Eva Turcu

née Markovits

born 26 november 1926 in Oradea,
died 24 november 2002


August 1944 - April 1945 in Ravensbrück, Altenburg, Waldenburg

My mother, Eva, was born in 1926 in Oradea (whose name in Hungarian is Nagyvarad) - a city located in the North-West of Romania, in Transylvania. In 1940, a part of Romania’s territory (North-West Transylvania), including Oradea, was ceded to Hungary - and it was not recovered until after the war. So my mother and her family were on Hungarian soil when anti-Semitic laws began. In 1941, my grandfather was forbidden to profess; in schools the numerus clausus was introduced and, in the universities, numerus nullus. In April 1944, the ghettoisation began and then, at the end of May, the deportation to Auschwitz, by the “death trains”.

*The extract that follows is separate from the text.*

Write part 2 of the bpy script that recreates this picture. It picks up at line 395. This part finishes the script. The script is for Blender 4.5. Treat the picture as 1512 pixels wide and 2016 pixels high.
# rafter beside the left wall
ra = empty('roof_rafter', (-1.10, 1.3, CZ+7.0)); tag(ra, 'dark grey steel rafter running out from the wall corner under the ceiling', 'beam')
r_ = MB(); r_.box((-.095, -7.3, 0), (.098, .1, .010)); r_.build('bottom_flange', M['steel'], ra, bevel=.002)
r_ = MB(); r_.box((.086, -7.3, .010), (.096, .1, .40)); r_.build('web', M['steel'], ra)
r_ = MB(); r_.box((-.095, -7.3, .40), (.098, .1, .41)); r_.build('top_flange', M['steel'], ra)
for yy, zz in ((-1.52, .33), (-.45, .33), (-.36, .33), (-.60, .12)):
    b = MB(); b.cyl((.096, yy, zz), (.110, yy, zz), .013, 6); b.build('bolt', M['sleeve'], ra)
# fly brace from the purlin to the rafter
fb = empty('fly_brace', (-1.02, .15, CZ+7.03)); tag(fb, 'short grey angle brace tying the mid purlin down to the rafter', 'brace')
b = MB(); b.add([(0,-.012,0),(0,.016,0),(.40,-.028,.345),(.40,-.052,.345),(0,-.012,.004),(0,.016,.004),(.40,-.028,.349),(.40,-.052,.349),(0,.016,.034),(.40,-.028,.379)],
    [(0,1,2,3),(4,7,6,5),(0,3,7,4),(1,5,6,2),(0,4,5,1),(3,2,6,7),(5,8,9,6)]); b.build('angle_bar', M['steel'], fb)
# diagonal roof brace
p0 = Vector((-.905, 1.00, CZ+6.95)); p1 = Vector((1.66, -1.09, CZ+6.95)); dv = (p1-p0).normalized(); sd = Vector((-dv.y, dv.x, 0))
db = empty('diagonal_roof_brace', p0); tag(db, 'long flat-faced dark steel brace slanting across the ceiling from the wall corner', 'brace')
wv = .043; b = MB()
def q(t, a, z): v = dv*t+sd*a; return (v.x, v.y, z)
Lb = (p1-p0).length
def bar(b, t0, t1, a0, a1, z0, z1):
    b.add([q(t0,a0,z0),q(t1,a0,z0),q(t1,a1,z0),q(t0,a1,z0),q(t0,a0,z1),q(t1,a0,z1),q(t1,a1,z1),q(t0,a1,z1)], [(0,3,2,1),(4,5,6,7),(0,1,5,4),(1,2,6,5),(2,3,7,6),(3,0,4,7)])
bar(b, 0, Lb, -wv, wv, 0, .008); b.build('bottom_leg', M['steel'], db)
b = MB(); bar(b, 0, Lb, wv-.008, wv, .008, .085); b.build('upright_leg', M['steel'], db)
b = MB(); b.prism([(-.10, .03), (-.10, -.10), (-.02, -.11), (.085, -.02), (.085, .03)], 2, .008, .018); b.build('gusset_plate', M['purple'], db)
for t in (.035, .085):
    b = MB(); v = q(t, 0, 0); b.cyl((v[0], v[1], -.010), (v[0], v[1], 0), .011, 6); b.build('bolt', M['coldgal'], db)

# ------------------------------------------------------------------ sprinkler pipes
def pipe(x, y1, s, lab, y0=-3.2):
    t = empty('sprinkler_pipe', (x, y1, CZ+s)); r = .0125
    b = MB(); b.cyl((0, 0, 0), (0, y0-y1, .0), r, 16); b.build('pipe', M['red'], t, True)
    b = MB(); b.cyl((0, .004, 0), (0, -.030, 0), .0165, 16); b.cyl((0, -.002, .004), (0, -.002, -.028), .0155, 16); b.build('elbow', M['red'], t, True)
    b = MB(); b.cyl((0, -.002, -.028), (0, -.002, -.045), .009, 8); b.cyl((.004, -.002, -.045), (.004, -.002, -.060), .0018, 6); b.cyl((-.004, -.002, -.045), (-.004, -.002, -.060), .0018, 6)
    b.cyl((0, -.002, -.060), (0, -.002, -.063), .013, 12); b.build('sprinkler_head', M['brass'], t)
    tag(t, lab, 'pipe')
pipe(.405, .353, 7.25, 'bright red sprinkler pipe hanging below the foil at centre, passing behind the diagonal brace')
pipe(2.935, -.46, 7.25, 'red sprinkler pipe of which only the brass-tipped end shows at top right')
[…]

My mother and her family arrived in Auschwitz on June 1, 1944 - it was there that her mother, sister and father died. In August 1944, Eva was transferred to Ravensbrück by chance, and in September she was sent to Altenburg (Thuringia) for forced labour in a factory. In April 1945, the front approached and the prisoners were evacuated to the city of Waldenburg, where they were released by US troops.

Thus, my mother and her family were deported from Hungary, by the Hungarian authorities, to the Auschwitz camps, like all the Jews of North-West Transylvania (and from there, by a sequence of events, she arrived for a period in Ravensbrück). As for the Jews belonging to Romania’s territory during the war, they were deported to the camps located in Eastern Europe, closer to Russia (in Transnistria). So, the Holocaust in Romania refers to what happened with these people and not a situation like that of my family. It is true that Eva became a member of the IRC following the repeated requests of Charlotte Gruia, another former prisoner in Ravensbrück, a Jew born in Oradea - but Charlotte was arrested in France because of her involvement in the French Resistance; her origin was not relevant.

So the case of my mother, who arrived in Ravensbrück, aged 17, as a Jewish prisoner (and not because of political activities) of the Hungarian territory, is rather singular; it is not representative and has no connection with the Holocaust of Romania.